Dataset extract:
_ _ _ _

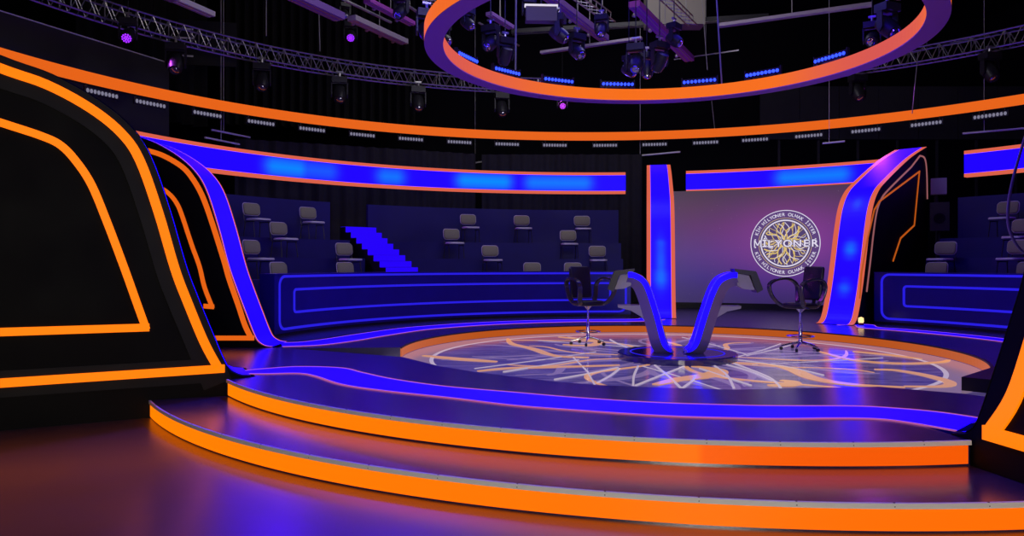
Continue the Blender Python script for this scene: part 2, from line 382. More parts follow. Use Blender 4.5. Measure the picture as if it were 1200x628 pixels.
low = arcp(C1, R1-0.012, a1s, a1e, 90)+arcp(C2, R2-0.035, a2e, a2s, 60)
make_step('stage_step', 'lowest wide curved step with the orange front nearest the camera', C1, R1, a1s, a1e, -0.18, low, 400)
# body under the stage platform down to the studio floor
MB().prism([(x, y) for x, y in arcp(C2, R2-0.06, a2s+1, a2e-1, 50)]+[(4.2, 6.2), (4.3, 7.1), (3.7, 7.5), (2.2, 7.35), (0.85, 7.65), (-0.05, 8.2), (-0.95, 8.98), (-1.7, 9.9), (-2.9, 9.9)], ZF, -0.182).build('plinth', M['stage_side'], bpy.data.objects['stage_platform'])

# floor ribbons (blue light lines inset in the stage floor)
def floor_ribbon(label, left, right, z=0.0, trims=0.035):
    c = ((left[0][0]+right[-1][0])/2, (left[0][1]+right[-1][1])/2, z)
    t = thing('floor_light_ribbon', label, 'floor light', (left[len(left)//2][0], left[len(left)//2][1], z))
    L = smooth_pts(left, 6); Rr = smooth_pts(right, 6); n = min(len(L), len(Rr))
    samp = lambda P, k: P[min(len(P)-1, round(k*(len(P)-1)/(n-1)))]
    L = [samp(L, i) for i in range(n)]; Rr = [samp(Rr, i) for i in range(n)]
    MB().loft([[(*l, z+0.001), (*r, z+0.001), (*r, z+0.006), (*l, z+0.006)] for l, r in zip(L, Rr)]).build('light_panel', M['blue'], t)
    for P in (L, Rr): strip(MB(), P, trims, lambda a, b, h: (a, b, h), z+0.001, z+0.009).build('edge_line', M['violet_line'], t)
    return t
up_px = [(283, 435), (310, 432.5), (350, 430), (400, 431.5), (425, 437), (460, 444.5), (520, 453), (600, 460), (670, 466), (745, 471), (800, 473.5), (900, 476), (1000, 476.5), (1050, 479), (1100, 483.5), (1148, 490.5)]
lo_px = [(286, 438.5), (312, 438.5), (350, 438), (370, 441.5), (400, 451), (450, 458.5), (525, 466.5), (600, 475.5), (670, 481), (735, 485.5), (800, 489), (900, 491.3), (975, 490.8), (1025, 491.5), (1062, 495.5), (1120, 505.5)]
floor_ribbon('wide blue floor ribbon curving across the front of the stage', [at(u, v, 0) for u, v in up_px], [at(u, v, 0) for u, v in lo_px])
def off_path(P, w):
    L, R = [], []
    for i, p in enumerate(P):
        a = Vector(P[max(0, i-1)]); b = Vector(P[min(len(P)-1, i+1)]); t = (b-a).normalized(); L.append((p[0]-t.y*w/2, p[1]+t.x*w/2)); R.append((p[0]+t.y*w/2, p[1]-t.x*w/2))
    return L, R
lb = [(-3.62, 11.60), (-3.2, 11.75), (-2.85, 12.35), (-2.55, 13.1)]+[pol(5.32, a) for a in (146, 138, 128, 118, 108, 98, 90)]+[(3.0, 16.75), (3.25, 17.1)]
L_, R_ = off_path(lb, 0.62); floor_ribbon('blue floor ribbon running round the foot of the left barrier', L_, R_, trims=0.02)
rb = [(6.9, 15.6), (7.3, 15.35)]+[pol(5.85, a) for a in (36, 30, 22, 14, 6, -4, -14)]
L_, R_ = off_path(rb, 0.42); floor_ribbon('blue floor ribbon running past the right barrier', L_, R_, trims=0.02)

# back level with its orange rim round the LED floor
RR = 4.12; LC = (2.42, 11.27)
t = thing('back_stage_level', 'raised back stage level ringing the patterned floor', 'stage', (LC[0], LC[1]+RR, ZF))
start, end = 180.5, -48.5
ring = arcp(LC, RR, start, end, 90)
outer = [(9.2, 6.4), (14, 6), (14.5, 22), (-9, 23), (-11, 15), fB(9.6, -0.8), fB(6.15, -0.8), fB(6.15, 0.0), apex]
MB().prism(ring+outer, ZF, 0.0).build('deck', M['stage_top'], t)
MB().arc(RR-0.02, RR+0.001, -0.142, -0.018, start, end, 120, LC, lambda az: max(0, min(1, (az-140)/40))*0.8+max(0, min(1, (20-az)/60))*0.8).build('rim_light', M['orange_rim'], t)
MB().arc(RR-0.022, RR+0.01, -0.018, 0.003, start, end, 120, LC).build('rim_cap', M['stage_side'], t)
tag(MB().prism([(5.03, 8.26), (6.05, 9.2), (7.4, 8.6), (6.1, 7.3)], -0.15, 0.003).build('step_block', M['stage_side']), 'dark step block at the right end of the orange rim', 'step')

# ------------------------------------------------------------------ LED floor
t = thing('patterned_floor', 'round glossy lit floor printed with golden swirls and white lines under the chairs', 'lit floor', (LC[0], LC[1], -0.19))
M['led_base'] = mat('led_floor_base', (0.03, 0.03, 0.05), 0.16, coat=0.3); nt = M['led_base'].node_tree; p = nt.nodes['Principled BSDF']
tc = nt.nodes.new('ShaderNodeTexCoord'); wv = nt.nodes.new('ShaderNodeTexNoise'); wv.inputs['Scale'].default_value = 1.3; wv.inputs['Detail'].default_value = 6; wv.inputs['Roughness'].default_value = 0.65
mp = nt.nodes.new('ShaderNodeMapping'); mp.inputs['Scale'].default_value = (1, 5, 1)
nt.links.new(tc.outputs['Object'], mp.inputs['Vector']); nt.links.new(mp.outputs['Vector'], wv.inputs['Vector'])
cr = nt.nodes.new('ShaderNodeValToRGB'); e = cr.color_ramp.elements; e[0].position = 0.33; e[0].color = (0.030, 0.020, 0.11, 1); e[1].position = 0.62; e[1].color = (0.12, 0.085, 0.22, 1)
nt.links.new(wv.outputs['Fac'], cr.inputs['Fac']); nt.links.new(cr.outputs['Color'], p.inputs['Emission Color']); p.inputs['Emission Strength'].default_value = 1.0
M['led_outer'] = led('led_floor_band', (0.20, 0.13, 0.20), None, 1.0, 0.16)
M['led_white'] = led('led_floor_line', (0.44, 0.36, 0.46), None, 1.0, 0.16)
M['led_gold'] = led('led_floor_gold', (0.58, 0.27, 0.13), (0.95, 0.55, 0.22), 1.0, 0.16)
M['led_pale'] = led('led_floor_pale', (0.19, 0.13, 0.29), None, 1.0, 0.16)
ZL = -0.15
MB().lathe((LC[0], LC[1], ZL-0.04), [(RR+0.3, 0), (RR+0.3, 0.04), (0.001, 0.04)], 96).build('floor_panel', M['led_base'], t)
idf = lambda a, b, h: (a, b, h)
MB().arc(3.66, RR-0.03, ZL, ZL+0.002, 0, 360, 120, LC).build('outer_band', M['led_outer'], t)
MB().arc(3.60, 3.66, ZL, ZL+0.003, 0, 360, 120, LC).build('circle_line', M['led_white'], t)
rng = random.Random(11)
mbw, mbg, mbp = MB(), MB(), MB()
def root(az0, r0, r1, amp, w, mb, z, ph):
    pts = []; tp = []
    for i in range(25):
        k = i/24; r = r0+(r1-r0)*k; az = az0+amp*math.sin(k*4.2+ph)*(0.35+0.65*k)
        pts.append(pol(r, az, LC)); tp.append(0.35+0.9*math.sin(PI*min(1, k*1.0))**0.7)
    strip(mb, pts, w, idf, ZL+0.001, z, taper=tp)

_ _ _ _

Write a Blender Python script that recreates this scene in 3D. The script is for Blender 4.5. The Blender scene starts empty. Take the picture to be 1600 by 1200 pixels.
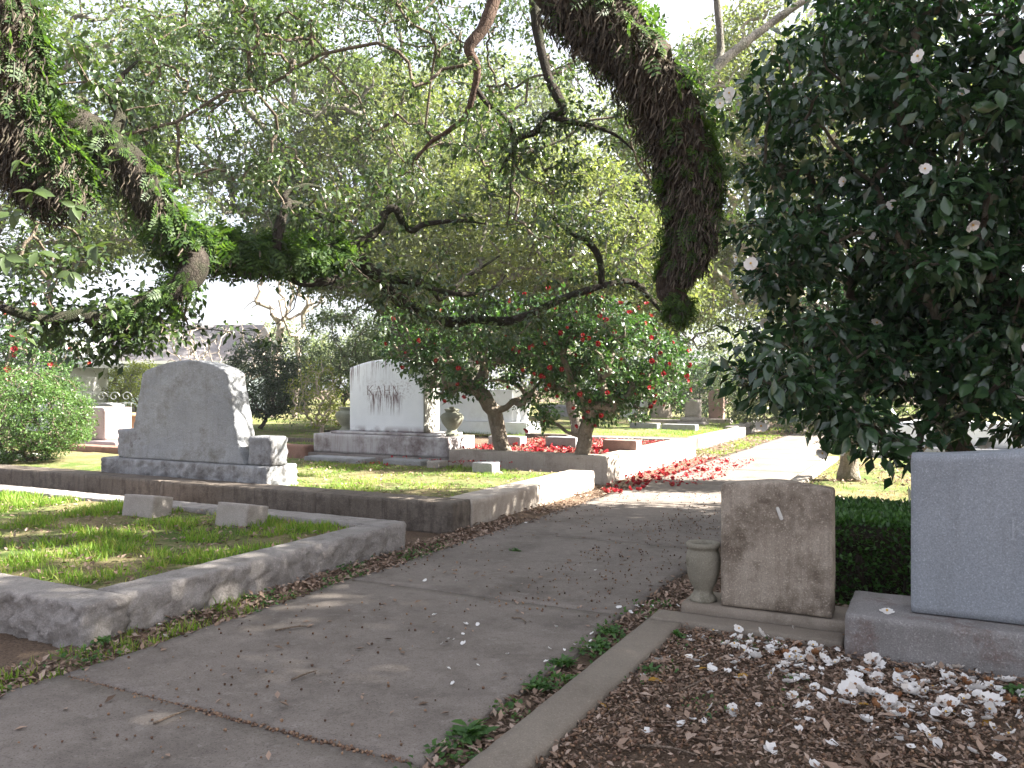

_ _ _ _

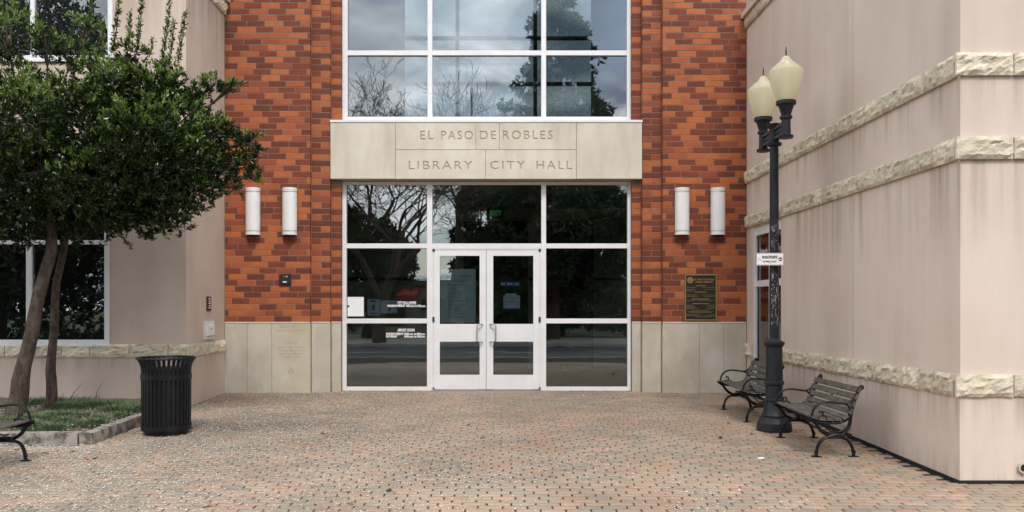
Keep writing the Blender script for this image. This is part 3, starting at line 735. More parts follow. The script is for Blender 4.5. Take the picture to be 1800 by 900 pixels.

_ _ _ _

Direction: Solely the line containing "Continue the Blender", the line containing "MB().prism([(x, y) for", and the lines between them are to be given again, exactly as written.

Expected answer:
Continue the Blender Python script for this scene: part 2, from line 382. More parts follow. Use Blender 4.5. Measure the picture as if it were 1200x628 pixels.
low = arcp(C1, R1-0.012, a1s, a1e, 90)+arcp(C2, R2-0.035, a2e, a2s, 60)
make_step('stage_step', 'lowest wide curved step with the orange front nearest the camera', C1, R1, a1s, a1e, -0.18, low, 400)
# body under the stage platform down to the studio floor
MB().prism([(x, y) for x, y in arcp(C2, R2-0.06, a2s+1, a2e-1, 50)]+[(4.2, 6.2), (4.3, 7.1), (3.7, 7.5), (2.2, 7.35), (0.85, 7.65), (-0.05, 8.2), (-0.95, 8.98), (-1.7, 9.9), (-2.9, 9.9)], ZF, -0.182).build('plinth', M['stage_side'], bpy.data.objects['stage_platform'])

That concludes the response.